Margine estremo del fuoco.
 

Cenere persa nell’aria e terra dolce. 

Voce del vento che muove le fronde, discreto. 

 

Così si annuncia il poemetto eponimo quasi in chiusura del libro. Cenere, o terra. Qui tutte le cose si mescolano, alberi e tralicci, terra e cemento. La nostra convivenza con il resto della natura, cioè il nostro modificarla. È cenere, il pulviscolo nell'aria o è lo scarico di un diesel? L'Angelo del senso ha lasciato la terra per sempre? Cenere sono anche bambini morti e affogati o uccisi dalla sete o dagli infiniti morbi che stanno laggiù, dove si vive la realtà di un girone orribile: gli ultimi, gli inguardabili, i nullafacenti… Memorabile la poesia che scaturisce dall'incontro quasi muto con il nigeriano Victor, che si gratta la rogna e scompare nel buio. La poesia può soltanto ritrarlo per sempre, ritrarlo nella sua fuga, contento del minimo incontro umano fortunato. Quello che è lì e che ti ascolta e ti guarda è il poeta, che per un istante è stato simile a lui, simile con simile. Il messaggio civile della poesia di Fabio non è davvero politico, è più antico, riguarda sentimenti di fondo. Indefinibili con le parole, ma profondi. È vero, sembra dire il poeta, c'è il Destino implacabile, l'immutabilità delle cose, ma il poeta non è uno che canta per cantare, è uno che sin dalle origini si ribella ai voleri delle divinità capricciose. Sin dalle origini della poesia e fino ai nostri giorni: Rage, rage against the dying of the light.

 

In questo viaggio dantesco dentro gli elementi c'è anche un approdo, fragile e provvisorio. Le tempeste di acqua e fuoco sembrano finite, la cenere lentamente si deposita, le colline riprendono la loro forma abituale e provvisoria. Si può tornare a casa. "La strada che prosegue fa un po’ meno paura." 

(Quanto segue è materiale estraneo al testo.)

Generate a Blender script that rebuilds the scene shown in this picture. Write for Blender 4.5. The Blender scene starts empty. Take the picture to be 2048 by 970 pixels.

Un poema, cos'è? Forse banalmente il romanzo del poeta. Ecco, come il romanzo, studiato con amore da generazioni di filologi ben noti a Pusterla, il poema è più convenzione che categoria, non essendo realmente definibile. Il romanzo non esiste, il poema non esiste. Ogni poeta scrive il suo poema, lo reinventa, così come il narratore reinventa quel che genere non è mai stato. La struttura stessa, è invenzione. È sicuramente il caso di Cenere, o terra.